Asked why UNITA people were leaving UNITA, Mr. Fowler said that UNITA was not doing well. In addition, the evolving situation gave them the opportunity to escape. Mr. Savimbi was not kind to people who even contemplated such action. So certain senior people would take any opportunity they saw, and recently, there had been many.
In response to a question about alleged differences between information presented to the Council in January by Mr. Fowler and the conclusions of a United Nations investigation team regarding the shooting down of two United Nations planes, Mr. Fowler said that he had simply presented information he had
received. He added that the United Nations team had included no investigator, had only had very limited access to the crash sites, and that the International Civil Aviation Organization had not yet drawn any conclusions about the crashes. Faced with evidence about the murder of 24 people, he had felt he had no option but to present it, without prejudice to how it fitted with any ongoing investigation.
Asked to respond to reported statements from the Belgian High Diamond Council that the Panel had made unsupported allegations, Mr. Mollander said that what the Panel had actually said in the report was that the Belgian Government could do more to carry out the sanctions -- a position with which the Belgian Government agreed. He noted that after the report was completed, the Belgian Government had reacted, and there seemed to be some very positive elements in its new actions. Had they taken place a few weeks earlier they would have been included in the report.

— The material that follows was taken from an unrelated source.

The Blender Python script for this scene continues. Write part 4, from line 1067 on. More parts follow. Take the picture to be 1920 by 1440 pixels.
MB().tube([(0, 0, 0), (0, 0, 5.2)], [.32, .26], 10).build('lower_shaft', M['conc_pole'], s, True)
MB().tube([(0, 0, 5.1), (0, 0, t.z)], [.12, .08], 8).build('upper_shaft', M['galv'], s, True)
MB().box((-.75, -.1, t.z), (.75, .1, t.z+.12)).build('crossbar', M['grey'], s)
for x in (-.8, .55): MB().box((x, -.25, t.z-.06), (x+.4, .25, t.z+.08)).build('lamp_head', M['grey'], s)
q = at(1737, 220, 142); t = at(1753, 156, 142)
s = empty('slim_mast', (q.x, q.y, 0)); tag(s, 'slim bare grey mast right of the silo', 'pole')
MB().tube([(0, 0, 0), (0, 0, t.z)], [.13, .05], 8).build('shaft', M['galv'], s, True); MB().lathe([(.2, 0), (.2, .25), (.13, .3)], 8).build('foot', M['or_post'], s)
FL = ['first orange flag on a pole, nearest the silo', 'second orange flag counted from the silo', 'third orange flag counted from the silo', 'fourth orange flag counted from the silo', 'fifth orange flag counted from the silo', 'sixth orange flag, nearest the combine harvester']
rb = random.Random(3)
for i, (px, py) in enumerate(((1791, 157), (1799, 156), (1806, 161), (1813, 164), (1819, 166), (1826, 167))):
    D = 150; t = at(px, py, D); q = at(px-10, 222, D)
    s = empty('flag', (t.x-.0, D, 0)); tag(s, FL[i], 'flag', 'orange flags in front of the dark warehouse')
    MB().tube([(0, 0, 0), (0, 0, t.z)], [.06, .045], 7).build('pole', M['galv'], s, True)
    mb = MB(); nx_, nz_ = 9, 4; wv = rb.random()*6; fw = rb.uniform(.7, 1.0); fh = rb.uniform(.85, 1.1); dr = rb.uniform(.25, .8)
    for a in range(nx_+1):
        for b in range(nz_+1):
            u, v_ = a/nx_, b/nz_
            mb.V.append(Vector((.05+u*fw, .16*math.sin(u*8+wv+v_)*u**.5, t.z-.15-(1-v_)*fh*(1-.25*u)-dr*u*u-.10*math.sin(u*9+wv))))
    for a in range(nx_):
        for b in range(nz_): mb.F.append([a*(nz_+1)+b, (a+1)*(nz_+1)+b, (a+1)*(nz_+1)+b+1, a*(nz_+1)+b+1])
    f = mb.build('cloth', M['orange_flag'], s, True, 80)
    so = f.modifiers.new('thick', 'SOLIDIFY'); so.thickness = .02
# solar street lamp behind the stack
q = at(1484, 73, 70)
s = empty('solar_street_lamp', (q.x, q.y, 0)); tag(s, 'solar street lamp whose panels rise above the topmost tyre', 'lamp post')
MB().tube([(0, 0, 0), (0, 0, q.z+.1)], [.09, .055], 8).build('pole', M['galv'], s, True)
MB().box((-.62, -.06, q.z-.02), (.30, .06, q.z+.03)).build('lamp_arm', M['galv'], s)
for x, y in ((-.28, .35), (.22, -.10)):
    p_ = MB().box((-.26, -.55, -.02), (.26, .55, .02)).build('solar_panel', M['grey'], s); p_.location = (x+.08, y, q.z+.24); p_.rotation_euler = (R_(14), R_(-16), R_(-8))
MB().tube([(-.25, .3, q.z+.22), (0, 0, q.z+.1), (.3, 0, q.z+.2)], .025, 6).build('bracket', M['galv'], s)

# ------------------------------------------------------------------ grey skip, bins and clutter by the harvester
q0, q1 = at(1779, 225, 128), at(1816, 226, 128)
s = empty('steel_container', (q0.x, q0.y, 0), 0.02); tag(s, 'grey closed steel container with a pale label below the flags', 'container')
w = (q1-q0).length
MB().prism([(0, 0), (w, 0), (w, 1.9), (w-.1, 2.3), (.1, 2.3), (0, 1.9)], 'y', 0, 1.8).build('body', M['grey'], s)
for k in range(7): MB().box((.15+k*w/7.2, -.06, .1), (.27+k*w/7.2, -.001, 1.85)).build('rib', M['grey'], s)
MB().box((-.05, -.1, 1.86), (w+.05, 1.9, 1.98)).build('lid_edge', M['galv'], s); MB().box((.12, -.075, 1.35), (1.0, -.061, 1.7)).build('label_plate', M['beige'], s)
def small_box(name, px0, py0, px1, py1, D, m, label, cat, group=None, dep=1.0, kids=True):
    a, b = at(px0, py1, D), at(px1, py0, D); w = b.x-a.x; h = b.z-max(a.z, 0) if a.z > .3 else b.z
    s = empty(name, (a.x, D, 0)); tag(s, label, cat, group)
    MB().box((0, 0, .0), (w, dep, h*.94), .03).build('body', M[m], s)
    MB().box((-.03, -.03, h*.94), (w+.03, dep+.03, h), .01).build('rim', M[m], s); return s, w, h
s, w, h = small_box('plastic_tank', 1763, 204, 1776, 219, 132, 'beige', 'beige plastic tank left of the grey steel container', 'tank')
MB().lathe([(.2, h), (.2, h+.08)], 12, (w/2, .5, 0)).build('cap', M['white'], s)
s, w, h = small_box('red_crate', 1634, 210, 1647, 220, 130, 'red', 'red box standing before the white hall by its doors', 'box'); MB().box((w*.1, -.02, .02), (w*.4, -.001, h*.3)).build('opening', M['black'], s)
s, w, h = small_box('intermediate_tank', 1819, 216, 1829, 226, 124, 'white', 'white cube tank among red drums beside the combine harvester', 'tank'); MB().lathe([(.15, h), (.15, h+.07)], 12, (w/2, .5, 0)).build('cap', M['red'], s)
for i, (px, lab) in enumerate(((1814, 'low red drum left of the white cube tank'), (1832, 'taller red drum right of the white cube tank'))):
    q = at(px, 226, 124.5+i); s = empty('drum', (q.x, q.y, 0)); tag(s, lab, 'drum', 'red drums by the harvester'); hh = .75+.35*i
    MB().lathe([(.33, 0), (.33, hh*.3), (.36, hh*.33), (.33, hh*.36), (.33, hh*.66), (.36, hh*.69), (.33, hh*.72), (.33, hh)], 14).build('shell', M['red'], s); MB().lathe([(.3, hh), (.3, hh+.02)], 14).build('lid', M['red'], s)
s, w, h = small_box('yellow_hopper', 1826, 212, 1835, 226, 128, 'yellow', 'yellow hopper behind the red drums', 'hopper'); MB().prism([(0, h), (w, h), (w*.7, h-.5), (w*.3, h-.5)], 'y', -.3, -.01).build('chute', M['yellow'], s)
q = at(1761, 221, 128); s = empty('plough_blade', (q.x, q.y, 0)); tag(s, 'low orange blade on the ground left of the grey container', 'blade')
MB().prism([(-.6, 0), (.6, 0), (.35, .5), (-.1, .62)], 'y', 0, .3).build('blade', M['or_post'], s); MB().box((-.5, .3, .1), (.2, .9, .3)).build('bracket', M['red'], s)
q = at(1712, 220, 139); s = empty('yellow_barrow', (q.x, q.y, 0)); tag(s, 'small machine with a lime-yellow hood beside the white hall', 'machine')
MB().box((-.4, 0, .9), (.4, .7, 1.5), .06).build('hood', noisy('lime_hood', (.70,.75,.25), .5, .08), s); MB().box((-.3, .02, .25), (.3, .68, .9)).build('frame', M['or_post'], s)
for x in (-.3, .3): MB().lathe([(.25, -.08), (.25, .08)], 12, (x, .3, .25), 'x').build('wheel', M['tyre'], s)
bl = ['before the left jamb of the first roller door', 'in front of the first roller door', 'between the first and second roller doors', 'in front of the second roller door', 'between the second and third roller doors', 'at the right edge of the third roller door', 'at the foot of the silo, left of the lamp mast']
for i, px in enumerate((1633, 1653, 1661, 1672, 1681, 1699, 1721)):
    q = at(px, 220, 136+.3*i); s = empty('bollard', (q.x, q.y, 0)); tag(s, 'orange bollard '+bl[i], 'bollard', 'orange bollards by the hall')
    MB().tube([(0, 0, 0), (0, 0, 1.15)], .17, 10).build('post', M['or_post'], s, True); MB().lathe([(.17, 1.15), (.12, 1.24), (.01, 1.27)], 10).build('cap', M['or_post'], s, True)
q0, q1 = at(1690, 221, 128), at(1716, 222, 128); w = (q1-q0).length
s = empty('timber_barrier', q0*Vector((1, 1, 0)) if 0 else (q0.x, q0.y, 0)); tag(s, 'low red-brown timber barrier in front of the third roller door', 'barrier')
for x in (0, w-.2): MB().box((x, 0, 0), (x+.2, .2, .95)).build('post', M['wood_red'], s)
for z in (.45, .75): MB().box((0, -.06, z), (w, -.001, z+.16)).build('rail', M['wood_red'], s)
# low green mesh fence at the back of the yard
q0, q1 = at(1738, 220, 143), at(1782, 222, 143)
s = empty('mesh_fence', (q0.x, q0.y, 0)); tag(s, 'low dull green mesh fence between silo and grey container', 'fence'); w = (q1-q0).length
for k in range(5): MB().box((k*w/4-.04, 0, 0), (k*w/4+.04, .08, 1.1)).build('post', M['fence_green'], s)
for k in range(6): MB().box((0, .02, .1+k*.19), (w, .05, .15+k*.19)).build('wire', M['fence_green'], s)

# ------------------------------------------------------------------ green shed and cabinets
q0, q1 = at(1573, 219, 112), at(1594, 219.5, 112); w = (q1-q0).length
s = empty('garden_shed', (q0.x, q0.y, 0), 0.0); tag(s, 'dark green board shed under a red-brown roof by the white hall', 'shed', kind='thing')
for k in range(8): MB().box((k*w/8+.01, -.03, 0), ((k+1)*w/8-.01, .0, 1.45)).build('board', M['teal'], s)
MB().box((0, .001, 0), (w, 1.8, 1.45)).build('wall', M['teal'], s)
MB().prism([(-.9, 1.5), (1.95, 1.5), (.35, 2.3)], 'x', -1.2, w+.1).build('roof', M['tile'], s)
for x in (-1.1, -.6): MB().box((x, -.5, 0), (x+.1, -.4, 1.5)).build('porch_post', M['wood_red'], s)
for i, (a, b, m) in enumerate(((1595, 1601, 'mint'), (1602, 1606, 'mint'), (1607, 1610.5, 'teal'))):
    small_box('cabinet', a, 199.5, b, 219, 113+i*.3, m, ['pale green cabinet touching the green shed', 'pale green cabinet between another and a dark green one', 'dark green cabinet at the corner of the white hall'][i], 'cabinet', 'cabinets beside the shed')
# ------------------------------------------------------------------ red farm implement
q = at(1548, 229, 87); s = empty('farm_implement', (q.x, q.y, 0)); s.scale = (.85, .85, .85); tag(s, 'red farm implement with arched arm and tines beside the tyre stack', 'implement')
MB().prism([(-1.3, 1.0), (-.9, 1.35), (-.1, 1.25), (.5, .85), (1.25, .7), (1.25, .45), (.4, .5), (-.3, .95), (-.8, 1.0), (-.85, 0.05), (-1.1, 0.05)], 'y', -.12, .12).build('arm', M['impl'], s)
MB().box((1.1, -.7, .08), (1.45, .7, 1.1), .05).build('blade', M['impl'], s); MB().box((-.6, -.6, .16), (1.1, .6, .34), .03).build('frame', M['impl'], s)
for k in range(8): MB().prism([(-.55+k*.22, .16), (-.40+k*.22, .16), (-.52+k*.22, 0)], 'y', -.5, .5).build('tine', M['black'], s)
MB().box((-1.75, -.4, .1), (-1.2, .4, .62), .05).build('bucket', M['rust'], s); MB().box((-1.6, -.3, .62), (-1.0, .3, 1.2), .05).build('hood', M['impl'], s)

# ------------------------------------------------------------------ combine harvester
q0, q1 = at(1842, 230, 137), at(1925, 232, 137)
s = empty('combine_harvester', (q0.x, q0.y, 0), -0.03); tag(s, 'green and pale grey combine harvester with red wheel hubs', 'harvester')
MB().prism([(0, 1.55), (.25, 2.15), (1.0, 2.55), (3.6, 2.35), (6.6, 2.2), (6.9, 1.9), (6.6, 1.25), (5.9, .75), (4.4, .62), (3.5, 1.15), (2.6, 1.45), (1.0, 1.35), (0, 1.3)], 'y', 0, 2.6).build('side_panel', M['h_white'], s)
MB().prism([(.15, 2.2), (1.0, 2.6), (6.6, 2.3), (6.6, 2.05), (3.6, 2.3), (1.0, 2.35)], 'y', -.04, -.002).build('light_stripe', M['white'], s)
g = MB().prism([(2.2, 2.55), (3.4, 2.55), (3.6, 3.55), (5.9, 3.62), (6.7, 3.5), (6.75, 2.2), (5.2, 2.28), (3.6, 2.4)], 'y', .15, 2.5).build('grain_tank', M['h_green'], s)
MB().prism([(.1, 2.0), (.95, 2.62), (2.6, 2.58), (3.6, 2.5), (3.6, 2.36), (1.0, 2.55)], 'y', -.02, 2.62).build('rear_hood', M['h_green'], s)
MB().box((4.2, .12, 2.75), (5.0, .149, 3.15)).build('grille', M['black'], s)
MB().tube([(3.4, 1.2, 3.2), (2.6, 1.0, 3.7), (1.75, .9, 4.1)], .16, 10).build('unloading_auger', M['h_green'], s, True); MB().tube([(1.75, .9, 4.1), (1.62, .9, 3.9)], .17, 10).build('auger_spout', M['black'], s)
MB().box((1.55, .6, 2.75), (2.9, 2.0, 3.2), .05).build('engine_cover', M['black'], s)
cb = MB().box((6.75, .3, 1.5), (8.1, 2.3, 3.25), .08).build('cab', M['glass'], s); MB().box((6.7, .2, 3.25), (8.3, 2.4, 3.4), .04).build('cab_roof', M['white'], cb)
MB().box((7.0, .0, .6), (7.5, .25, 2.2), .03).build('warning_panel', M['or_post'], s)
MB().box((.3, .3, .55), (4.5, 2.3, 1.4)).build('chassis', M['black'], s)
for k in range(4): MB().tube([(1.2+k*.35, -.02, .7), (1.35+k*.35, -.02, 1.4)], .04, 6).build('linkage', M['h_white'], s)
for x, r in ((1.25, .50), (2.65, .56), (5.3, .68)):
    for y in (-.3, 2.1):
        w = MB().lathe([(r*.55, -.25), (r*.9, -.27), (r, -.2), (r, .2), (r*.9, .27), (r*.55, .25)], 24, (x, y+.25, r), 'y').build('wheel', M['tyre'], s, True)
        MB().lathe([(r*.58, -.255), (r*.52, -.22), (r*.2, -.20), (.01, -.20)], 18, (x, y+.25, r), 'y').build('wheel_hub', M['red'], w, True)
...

Mr. Fowler said that the very changes made in the last week by the Government of Belgium were an example of the achievements of the investigation process.
Asked about Israel's involvement, Mr. Mollander said that meetings had been held with Israel. The Panel had been told that very few rough diamonds arrived in Israel and that controls were watertight. It had also inspected those controls. Israel was not mentioned in the report because no evidence of it breaching the sanctions had been received by the Panel.